### [PROBLEM TO SOLVE]
Would you print the material exactly, starting at its first line and ending at the line holding "quad((XB, -1.4, 2.15), (XB"?

-- Start DATASET EXCERPT --

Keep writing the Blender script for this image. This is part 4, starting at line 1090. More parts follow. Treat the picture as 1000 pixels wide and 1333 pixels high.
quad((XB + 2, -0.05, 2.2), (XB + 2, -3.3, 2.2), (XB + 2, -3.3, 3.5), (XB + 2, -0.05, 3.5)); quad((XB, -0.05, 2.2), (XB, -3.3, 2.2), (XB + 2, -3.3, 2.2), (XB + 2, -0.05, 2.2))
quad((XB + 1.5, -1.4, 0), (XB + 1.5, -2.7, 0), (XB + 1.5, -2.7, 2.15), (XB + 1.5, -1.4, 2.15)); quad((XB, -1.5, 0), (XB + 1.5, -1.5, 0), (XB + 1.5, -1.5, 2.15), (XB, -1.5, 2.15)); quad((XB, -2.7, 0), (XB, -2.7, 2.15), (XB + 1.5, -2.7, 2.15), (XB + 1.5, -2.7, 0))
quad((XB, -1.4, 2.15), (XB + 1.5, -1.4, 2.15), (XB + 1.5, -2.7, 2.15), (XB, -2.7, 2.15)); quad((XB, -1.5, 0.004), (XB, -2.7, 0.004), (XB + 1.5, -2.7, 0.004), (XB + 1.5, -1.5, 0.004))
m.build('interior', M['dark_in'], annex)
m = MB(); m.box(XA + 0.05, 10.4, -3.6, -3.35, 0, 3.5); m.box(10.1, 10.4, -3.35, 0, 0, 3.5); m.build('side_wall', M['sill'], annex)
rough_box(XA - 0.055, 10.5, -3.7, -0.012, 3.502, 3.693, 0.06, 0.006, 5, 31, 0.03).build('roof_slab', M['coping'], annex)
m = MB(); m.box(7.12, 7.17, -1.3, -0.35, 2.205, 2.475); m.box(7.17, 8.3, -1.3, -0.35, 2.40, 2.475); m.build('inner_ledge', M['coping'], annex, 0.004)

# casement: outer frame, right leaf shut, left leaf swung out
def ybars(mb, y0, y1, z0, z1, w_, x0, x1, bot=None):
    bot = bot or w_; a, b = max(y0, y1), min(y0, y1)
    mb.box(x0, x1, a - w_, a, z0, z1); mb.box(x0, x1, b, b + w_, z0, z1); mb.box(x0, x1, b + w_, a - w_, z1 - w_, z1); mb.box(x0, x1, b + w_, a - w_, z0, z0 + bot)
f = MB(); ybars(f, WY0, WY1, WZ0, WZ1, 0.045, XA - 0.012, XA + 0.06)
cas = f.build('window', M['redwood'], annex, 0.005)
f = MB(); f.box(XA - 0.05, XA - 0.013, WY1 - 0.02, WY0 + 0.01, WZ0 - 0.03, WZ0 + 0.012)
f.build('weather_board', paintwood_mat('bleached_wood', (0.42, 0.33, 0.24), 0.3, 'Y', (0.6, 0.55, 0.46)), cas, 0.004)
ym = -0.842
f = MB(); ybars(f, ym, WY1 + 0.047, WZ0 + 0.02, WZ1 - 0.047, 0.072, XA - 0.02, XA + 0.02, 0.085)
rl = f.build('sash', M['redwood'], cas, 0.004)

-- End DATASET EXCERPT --

### [FULL OUTPUT]
Keep writing the Blender script for this image. This is part 4, starting at line 1090. More parts follow. Treat the picture as 1000 pixels wide and 1333 pixels high.
quad((XB + 2, -0.05, 2.2), (XB + 2, -3.3, 2.2), (XB + 2, -3.3, 3.5), (XB + 2, -0.05, 3.5)); quad((XB, -0.05, 2.2), (XB, -3.3, 2.2), (XB + 2, -3.3, 2.2), (XB + 2, -0.05, 2.2))
quad((XB + 1.5, -1.4, 0), (XB + 1.5, -2.7, 0), (XB + 1.5, -2.7, 2.15), (XB + 1.5, -1.4, 2.15)); quad((XB, -1.5, 0), (XB + 1.5, -1.5, 0), (XB + 1.5, -1.5, 2.15), (XB, -1.5, 2.15)); quad((XB, -2.7, 0), (XB, -2.7, 2.15), (XB + 1.5, -2.7, 2.15), (XB + 1.5, -2.7, 0))
quad((XB, -1.4, 2.15), (XB + 1.5, -1.4, 2.15), (XB + 1.5, -2.7, 2.15), (XB, -2.7, 2.15)); quad((XB, -1.5, 0.004), (XB, -2.7, 0.004), (XB + 1.5, -2.7, 0.004), (XB + 1.5, -1.5, 0.004))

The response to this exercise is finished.